## EXERCISE GOAL
Reproduce exactly the opening lines of the listing, stopping after the line that contains "wn.inputs[0].default_value = (1.0, 0.755, 0.51, 1);" and including it.
+++ RECORDED DATA
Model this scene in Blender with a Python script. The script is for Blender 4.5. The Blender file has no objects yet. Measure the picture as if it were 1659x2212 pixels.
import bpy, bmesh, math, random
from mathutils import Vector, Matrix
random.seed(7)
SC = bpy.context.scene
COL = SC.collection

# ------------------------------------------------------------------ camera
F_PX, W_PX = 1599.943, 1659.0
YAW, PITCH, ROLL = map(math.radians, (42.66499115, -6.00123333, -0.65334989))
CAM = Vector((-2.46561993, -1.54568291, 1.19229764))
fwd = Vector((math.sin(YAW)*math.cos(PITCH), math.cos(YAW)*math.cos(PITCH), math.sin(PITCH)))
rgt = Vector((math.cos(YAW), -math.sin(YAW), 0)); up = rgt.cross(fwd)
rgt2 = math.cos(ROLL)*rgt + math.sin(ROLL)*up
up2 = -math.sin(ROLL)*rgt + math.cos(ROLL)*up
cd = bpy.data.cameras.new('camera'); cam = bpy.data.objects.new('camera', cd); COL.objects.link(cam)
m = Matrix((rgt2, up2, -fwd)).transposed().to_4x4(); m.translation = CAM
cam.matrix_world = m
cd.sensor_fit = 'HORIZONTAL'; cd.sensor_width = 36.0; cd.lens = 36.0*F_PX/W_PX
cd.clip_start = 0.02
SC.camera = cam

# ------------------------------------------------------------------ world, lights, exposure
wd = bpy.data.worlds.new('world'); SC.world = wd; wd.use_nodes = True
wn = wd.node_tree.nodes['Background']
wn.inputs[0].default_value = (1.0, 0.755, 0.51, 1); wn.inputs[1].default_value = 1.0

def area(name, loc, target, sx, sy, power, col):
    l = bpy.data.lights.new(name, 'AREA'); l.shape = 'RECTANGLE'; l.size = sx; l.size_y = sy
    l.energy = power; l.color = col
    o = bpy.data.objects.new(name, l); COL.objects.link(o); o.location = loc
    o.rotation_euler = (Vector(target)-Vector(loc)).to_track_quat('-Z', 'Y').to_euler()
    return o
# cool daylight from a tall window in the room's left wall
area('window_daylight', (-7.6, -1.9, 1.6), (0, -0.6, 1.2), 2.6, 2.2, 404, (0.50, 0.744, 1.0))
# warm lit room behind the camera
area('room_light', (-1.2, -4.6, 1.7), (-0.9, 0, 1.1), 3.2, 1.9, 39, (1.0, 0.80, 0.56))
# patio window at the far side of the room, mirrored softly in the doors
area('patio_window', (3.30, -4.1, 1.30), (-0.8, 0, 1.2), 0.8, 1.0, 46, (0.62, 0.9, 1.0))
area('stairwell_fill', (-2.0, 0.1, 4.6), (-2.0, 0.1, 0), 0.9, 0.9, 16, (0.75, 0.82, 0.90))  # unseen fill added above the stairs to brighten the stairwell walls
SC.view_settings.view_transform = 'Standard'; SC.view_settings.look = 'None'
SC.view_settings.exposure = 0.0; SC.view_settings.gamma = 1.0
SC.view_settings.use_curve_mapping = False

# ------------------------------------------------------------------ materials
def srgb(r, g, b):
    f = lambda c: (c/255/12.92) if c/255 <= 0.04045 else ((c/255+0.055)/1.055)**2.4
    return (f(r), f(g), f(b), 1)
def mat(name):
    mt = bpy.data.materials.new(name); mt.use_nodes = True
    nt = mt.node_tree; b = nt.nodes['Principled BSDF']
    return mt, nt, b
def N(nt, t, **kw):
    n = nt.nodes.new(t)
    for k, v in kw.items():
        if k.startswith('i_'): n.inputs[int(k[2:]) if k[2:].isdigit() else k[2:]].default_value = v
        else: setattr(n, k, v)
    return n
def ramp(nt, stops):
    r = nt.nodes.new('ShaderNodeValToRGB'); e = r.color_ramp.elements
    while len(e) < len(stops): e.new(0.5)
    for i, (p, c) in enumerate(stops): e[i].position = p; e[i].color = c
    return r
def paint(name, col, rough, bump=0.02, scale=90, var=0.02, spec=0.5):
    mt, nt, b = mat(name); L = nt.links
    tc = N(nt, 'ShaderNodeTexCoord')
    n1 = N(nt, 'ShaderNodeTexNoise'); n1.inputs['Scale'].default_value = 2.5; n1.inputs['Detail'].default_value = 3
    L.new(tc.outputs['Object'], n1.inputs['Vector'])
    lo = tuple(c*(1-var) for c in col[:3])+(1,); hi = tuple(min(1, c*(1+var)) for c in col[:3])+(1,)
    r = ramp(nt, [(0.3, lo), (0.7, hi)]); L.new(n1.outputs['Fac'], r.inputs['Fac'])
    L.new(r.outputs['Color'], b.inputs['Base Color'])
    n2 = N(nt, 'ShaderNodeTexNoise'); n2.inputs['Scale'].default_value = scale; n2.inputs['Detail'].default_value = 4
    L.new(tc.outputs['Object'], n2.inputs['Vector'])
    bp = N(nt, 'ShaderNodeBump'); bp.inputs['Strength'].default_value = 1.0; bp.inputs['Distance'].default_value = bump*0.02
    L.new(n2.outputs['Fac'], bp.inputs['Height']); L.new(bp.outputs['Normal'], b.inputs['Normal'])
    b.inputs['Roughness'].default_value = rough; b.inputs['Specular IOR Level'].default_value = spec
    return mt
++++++
## ANSWER
Model this scene in Blender with a Python script. The script is for Blender 4.5. The Blender file has no objects yet. Measure the picture as if it were 1659x2212 pixels.
import bpy, bmesh, math, random
from mathutils import Vector, Matrix
random.seed(7)
SC = bpy.context.scene
COL = SC.collection

# ------------------------------------------------------------------ camera
F_PX, W_PX = 1599.943, 1659.0
YAW, PITCH, ROLL = map(math.radians, (42.66499115, -6.00123333, -0.65334989))
CAM = Vector((-2.46561993, -1.54568291, 1.19229764))
fwd = Vector((math.sin(YAW)*math.cos(PITCH), math.cos(YAW)*math.cos(PITCH), math.sin(PITCH)))
rgt = Vector((math.cos(YAW), -math.sin(YAW), 0)); up = rgt.cross(fwd)
rgt2 = math.cos(ROLL)*rgt + math.sin(ROLL)*up
up2 = -math.sin(ROLL)*rgt + math.cos(ROLL)*up
cd = bpy.data.cameras.new('camera'); cam = bpy.data.objects.new('camera', cd); COL.objects.link(cam)
m = Matrix((rgt2, up2, -fwd)).transposed().to_4x4(); m.translation = CAM
cam.matrix_world = m
cd.sensor_fit = 'HORIZONTAL'; cd.sensor_width = 36.0; cd.lens = 36.0*F_PX/W_PX
cd.clip_start = 0.02
SC.camera = cam

# ------------------------------------------------------------------ world, lights, exposure
wd = bpy.data.worlds.new('world'); SC.world = wd; wd.use_nodes = True
wn = wd.node_tree.nodes['Background']
wn.inputs[0].default_value = (1.0, 0.755, 0.51, 1); wn.inputs[1].default_value = 1.0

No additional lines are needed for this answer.